Comincio ovviamente da quello più bello. Si celebrava nell’aula della Corte di Appello di Catanzaro la cerimonia per la consegna di due premi importanti per noi avvocati: la consegna della toga d’onore al/alla giovane che aveva conseguito l’abilitazione alla professione di avvocato collocandosi al primo posto nella graduatoria nel circondario del Tribunale di Catanzaro e la consegna del premio “Alfredo Cantafora” per il primo in graduatoria in tutti i Tribunali del distretto. A quell’epoca l’avvocatura catanzarese riceveva attestati di alta considerazione da tutte le autorità regionali e alla cerimonia parteciparono tutte le autorità civili e militari della Regione. Fra queste, anche Guido Rhodio, all’epoca presidente della Regione Calabria.
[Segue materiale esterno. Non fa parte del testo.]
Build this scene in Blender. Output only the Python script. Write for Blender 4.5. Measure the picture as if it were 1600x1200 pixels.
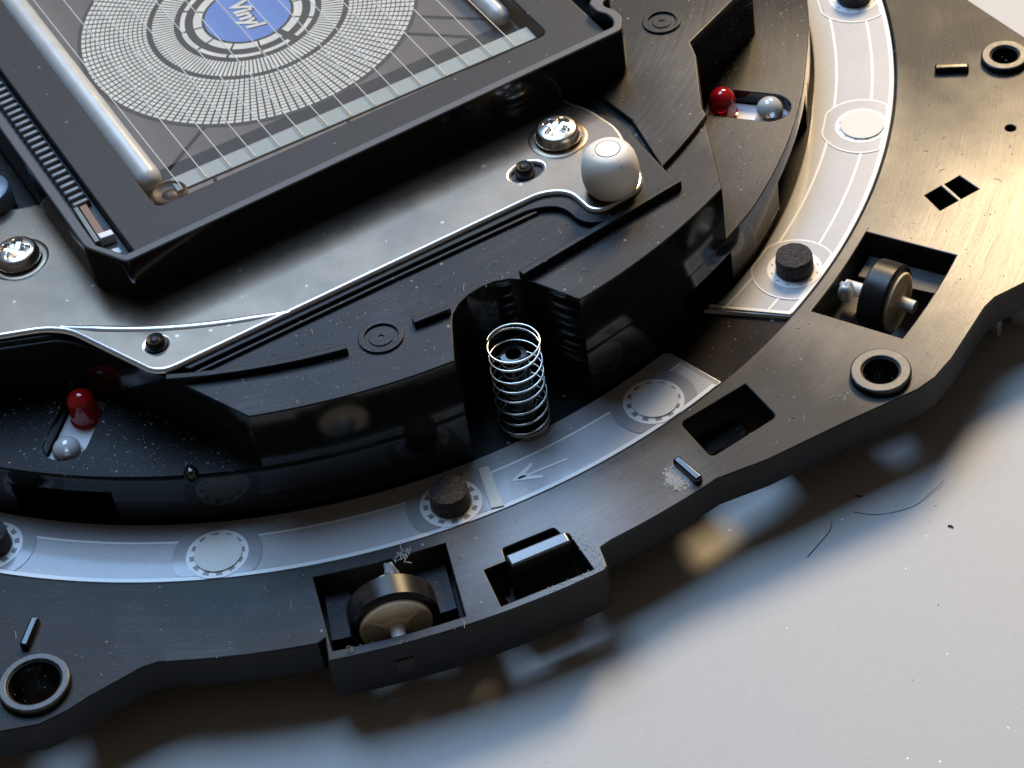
import bpy, bmesh, math, random
from mathutils import Vector, Matrix
from mathutils.geometry import delaunay_2d_cdt
random.seed(7)
sc = bpy.context.scene
for o in list(bpy.data.objects): bpy.data.objects.remove(o)
COL = sc.collection
R = math.radians
sc.unit_settings.scale_length = 0.01            # one unit is one centimetre

# ------------------------------------------------------------------ camera
EL, ROLL, PHI = R(45.212369843), R(-9.997352579), R(22.9)
CAMW = Vector((2.22206326, -22.1561222, 17.15120193))
def turn(v): return Matrix.Rotation(-PHI, 3, 'Z') @ v
fw = Vector((0, math.cos(EL), -math.sin(EL))); up0 = Vector((0, math.sin(EL), math.cos(EL))); rt0 = Vector((1, 0, 0))
rt = math.cos(ROLL) * rt0 + math.sin(ROLL) * up0
up = -math.sin(ROLL) * rt0 + math.cos(ROLL) * up0
CP, fw, rt, up = turn(CAMW), turn(fw), turn(rt), turn(up)
cd = bpy.data.cameras.new('camera'); cam = bpy.data.objects.new('camera', cd); COL.objects.link(cam)
m = Matrix((rt, up, -fw)).transposed().to_4x4(); m.translation = CP
cam.matrix_world = m
cd.sensor_width = 36.0; cd.lens = 36.0 * 3900 / 1600
cd.clip_start = 0.5; cd.clip_end = 500
cd.dof.use_dof = True; cd.dof.focus_distance = 23.0; cd.dof.aperture_fstop = 1.1
sc.camera = cam

# ------------------------------------------------------------------ light
w = bpy.data.worlds.new('World'); sc.world = w; w.use_nodes = True
w.node_tree.nodes['Background'].inputs[0].default_value = (0.85, 0.72, 0.62, 1)
w.node_tree.nodes['Background'].inputs[1].default_value = 0.065
def lamp(name, target, az, el, dist, sx, sy, watts, color):
    d = bpy.data.lights.new(name, 'AREA'); d.shape = 'RECTANGLE' if sx != sy else 'DISK'
    d.size = sx; d.size_y = sy; d.energy = watts; d.color = color
    o = bpy.data.objects.new(name, d); COL.objects.link(o)
    v = Vector((math.cos(R(el)) * math.cos(R(az)), math.cos(R(el)) * math.sin(R(az)), math.sin(R(el))))
    o.location = Vector(target) + v * dist
    o.rotation_euler = v.to_track_quat('Z', 'Y').to_euler()
    return o
lamp('desk_lamp', (4.6, -6.4, 0), 44, 42, 42, 12, 12, 19000, (1.0, 0.73, 0.41))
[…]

Anche se inopportuna svolgo sul punto una breve riflessione. L’attenzione per i giovani non è uno slogan da sventolare ai quattro venti alla bisogna, ma piuttosto un preciso dovere per le istituzioni, che non dovrebbero mai mancare alle manifestazioni celebrative del merito, sopratutto a quelle riguardanti i giovani. Ma Rhodio fece di più e ve lo devo raccontare. Al termine della cerimonia si avvicinò a me (che ero fra i premiati) e mi disse (chi se lo dimentica…): «Bravo, hai vinto entrambi i premi. Anche la Regione Calabria vuole premiare il tuo impegno. Chiama domani in Presidenza perché voglio affidarti una causa importante». Adesso non mi soffermerò sulla causa in questione: dico solo che riguardava una legge regionale molto controversa rispetto alla quale moltissimi dipendenti regionali reclamavano, dinanzi al Tar Calabria, posizioni giuridiche superiori. Ricordo che nella difesa dell’Ente m’impegnai tanto e, nonostante il mio avversario fosse addirittura il grande prof. Silvestri, riuscii a spuntarla.
Rincontrai Rhodio alla fine del giudizio; si congratulò e mi disse: «I giovani di valore non si aiutano a parole…». Ecco, io vorrei che restasse questo insegnamento di Guido Rhodio, professore e politico: la politica sceglie il merito, lo cerca tra i giovani, lo supporta concretamente.
Ed ora brevemente sull’episodio brutto. Era passato del tempo ed io, grazie al mio grande maestro Armando Veneto, mi ero forgiato maggiormente nel diritto penale. Mi chiamò Guido Rhodio, era mortificato, aveva ricevuto un avviso di garanzia per abuso d’ufficio e lui, che era un uomo d’una integrità assoluta, viveva questo evento in maniera lancinante. Lo convinsi che dovevamo andare al dibattimento per dimostrare la sua assoluta estraneità al fatto contestato. Ma egli subiva come un’onta il fatto stesso di metter piede in tribunale. Feci in modo che il processo si svolgesse in orari poco frequentati e lontano da giornalisti e telecamere (sempre in agguato…). Ne uscì ovviamente assolto con la formula «perché il fatto non sussiste»… e non per mio merito ma per l’evidente errore giudiziario in cui la Procura di Catanzaro era incorsa. Finì tutto “in bellezza” ma, ogni volta che l’incontravo (negli anni successivi), per pochi istanti il suo sguardo intelligente e profondo perdeva la sua lucentezza, come per una ferita che faceva ancora tanto male.
Anche qui scuserete la digressione. Guai ad incolpare l’innocente, ne porterà la cicatrice per tutta la vita. Lo ricordino sopratutto i giovani magistrati. Ora, con la morte, le cicatrici di Guido Rhodio sono scomparse. La sua fede autentica e vitale le ha cancellate perché egli oggi vive nello splendore di Dio. Felice memoria.